My question is, If say $300 of each months payment is interest, should I expect all of that back with my refund?
Or is it some kind of schedule and I would only get a fraction back?
Thanks
5/31/2007 6:52:17 PM EDT
[#1]
I would think you'd show the crp as income and write off the interest. taxes and insurance as a loss.
6/1/2007 4:36:57 AM EDT
[#2]
Sounds like you're a bit confused about the term, "write-off".   You seem to have deduction (write off) confused with tax credit.  If the interest is deductible, it'll just be treated like any other deduction and reduce your adjusted gross income.  
6/1/2007 6:18:14 AM EDT
[#3]


What is CRP?

I'm looking at purchasing land to farm.
6/1/2007 9:07:16 AM EDT
[#4]
CRP is the conservation reserve program please correct me if I'm wrong. It basically pays you not to grow crops. There are some limitations to it. I have limited knowledge to this as I am also looking into buying a small 50 - 100 acre farm.
6/3/2007 6:18:46 AM EDT
[#5]
Thanks for the help.
Yeah, the CRP is a conservation program as descibed above.
I would assume that the farm will show a small loss every year it is in the CRP. Is there a limit on how many years it can show a loss for tax purposes?
6/13/2007 4:01:10 PM EDT
[#6]
I sell real estate and do a lot with farms. My best advice to you is go to your nearest farm Bureau and sit and talk with them. Most of them are glad to help you most of the time. There are so many different programs in each state I couldn't  begin to answer your question.
6/14/2007 3:54:52 AM EDT
[#7]
IF your local Farm Bureau agent doesn't have the answer regarding how many years you can operate at a loss and still claim business expenses, any accountant would know.  You could probably find the answer on the IRS's website, free.  
6/17/2007 7:15:52 AM EDT
[#8]
The hobby loss rules will limit the deductibility of losses.  Basic rule is that the activity must show a profit 3 out of the last 5 years to be considered a business, which will allow the losses to be deductible.  If it is considered a hobby, the expenses can reduce the revenues down to zero, but no losses can be deducted.

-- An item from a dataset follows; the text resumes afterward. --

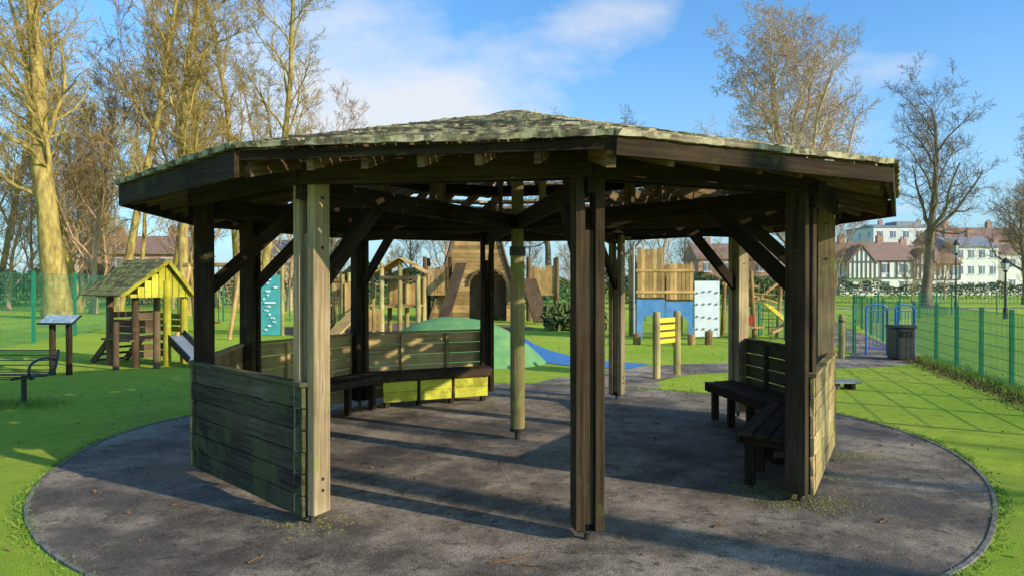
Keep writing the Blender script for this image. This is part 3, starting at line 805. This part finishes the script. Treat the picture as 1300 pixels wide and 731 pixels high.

There is more to it than that, but that should get you started.




Scott
6/21/2007 6:29:23 PM EDT
[#9]
C.P.A. !!  Get one. It will be the best couple hundred dollars you spend each year.
6/21/2007 6:34:47 PM EDT
[#10]

Quoted:
The hobby loss rules will limit the deductibility of losses.  Basic rule is that the activity must show a profit 3 out of the last 5 years to be considered a business, which will allow the losses to be deductible.  If it is considered a hobby, the expenses can reduce the revenues down to zero, but no losses can be deducted.

There is more to it than that, but that should get you started.




Scott


Can't say it much better than that.
6/21/2007 6:35:36 PM EDT
[#11]

Quoted:
C.P.A. !!  Get one. It will be the best couple hundred dollars you spend each year.


Thanks! Tell all your friends. Everyone else do the same.